In the decentralization swap, a fixed number of newly created SNS tokens sold for ICP tokens. The sale these ICP tokens and, in the end of the sale, the conversion rate is computed as the ratio of ICP collected by the number of sold SNS tokens. After a successful decentralization swap, SNS tokens are owned by a large community and therefore the SNS governance control is decentralized. Moreover, the ICP that were collected in the decentralization swap provide initial funding for the SNS project in a SNS-owned treasury.

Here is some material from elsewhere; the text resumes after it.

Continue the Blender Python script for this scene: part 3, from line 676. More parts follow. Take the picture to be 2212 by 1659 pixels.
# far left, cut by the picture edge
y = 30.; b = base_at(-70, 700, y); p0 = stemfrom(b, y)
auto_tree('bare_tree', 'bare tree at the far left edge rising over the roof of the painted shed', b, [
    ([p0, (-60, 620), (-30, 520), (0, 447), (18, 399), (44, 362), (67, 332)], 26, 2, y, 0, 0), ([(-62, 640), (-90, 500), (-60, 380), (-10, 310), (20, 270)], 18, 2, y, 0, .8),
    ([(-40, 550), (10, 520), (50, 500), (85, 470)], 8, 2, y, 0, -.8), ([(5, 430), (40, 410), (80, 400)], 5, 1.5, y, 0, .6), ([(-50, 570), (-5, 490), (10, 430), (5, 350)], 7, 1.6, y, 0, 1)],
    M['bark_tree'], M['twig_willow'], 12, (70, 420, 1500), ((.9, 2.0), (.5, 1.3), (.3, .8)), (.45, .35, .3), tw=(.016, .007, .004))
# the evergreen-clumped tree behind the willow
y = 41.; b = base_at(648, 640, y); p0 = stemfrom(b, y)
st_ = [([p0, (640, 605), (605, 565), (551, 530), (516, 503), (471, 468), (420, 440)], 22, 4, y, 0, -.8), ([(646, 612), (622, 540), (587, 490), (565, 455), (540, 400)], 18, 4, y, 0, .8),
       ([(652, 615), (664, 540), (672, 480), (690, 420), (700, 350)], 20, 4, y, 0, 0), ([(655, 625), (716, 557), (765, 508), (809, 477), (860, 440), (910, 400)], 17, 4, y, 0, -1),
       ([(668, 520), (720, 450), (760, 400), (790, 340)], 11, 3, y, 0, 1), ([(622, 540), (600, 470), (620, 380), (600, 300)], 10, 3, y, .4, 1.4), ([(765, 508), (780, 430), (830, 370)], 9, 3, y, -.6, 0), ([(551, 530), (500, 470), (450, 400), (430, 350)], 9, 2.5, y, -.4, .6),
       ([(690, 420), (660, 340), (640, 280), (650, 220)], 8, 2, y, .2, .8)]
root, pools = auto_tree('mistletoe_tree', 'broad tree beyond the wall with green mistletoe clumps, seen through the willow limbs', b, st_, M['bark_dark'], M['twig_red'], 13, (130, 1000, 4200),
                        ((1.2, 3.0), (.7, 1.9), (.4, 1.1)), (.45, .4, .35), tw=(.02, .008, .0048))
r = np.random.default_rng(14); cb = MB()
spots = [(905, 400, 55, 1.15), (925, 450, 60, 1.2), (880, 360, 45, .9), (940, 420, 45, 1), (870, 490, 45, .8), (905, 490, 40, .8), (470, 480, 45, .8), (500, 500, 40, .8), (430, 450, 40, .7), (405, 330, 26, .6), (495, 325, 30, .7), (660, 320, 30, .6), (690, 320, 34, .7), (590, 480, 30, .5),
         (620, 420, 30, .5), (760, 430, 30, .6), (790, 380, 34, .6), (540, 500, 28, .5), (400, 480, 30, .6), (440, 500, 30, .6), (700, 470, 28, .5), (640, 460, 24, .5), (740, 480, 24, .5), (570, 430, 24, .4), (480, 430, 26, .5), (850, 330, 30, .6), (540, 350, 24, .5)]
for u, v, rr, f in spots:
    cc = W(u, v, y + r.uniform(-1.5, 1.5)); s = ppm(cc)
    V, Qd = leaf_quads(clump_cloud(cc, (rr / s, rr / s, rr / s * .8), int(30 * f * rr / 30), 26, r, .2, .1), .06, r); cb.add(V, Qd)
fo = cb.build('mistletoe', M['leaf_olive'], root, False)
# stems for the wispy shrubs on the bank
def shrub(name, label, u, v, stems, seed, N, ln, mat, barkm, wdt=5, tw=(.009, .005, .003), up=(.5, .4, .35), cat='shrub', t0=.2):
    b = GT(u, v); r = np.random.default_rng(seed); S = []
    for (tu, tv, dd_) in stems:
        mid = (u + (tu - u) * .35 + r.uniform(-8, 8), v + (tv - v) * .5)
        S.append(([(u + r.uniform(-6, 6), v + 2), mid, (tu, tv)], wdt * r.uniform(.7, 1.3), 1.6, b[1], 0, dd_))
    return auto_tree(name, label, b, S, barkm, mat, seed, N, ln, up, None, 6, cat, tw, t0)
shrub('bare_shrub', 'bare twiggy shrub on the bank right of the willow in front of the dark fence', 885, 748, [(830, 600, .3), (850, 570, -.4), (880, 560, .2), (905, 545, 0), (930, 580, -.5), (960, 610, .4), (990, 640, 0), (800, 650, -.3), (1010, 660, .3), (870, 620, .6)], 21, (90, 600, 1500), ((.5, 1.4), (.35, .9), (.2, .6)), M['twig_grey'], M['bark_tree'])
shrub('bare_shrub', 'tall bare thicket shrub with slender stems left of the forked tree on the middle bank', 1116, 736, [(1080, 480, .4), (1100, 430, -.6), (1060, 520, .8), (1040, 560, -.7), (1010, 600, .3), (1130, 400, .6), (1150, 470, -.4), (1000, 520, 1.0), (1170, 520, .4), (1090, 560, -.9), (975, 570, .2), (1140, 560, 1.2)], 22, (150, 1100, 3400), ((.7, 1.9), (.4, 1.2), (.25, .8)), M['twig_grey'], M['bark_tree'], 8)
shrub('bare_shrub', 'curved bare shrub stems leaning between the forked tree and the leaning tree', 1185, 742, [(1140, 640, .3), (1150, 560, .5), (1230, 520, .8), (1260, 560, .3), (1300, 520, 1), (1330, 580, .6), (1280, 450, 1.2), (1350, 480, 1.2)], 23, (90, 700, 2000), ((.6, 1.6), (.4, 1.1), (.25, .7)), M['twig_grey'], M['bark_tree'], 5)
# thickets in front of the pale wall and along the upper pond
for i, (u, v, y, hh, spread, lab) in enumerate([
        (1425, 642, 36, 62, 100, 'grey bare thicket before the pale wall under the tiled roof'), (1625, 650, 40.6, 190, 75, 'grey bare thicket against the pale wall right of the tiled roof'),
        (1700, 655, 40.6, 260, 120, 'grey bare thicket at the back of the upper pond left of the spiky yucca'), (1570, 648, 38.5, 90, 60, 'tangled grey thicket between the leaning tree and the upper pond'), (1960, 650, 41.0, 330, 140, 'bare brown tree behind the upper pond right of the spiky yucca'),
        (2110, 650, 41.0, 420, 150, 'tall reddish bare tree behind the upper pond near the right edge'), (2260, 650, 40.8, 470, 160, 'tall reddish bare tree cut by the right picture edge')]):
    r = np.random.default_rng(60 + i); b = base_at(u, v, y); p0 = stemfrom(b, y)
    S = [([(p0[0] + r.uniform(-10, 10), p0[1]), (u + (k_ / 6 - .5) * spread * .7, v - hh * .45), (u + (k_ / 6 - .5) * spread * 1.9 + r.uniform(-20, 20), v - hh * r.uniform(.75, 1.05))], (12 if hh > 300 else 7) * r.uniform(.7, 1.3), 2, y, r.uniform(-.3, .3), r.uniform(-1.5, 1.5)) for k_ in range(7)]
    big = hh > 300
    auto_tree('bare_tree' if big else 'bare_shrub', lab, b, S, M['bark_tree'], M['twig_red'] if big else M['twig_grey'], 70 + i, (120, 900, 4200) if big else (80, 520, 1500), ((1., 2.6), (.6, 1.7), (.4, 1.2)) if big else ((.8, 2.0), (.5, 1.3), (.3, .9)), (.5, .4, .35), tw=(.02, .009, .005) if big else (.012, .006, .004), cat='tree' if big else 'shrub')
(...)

The decentralization swap and how to get an SNS including such a sale are described in more detail here.

SNS management

As mentioned, these system-provided SNSs are maintained by the IC. This eliminates much of the maintenance burden from the SNS communities. However, there are still some maintenance tasks that have to be performed by an SNS community, such as deciding and voting on when an SNS should be upgraded to a new version, adjusting the SNS parameters when needed, and making sure that the SNS canisters do not run out of cycles. We especially want to emphasise the last point:

danger

The SNS communities are responsible for individually topping up the cycles of all SNS canisters as well as all dapp canisters that are controlled by the SNS. Special care must be taken that cycles are also monitored for canisters that are automatically created. In particular, this includes the archive canisters that are automatically spawned by the ledger canister. If the archive canisters are not provided with sufficient cycles, the ledger block history may be lost.

In the future, cycles management will be simplified in a new feature that allows canister groups, where cycles can be managed across different canisters.

We plan to create separate pages where you will be able to find more details regarding how to upgrade SNS canisters, set SNS parameters, and manage cycles.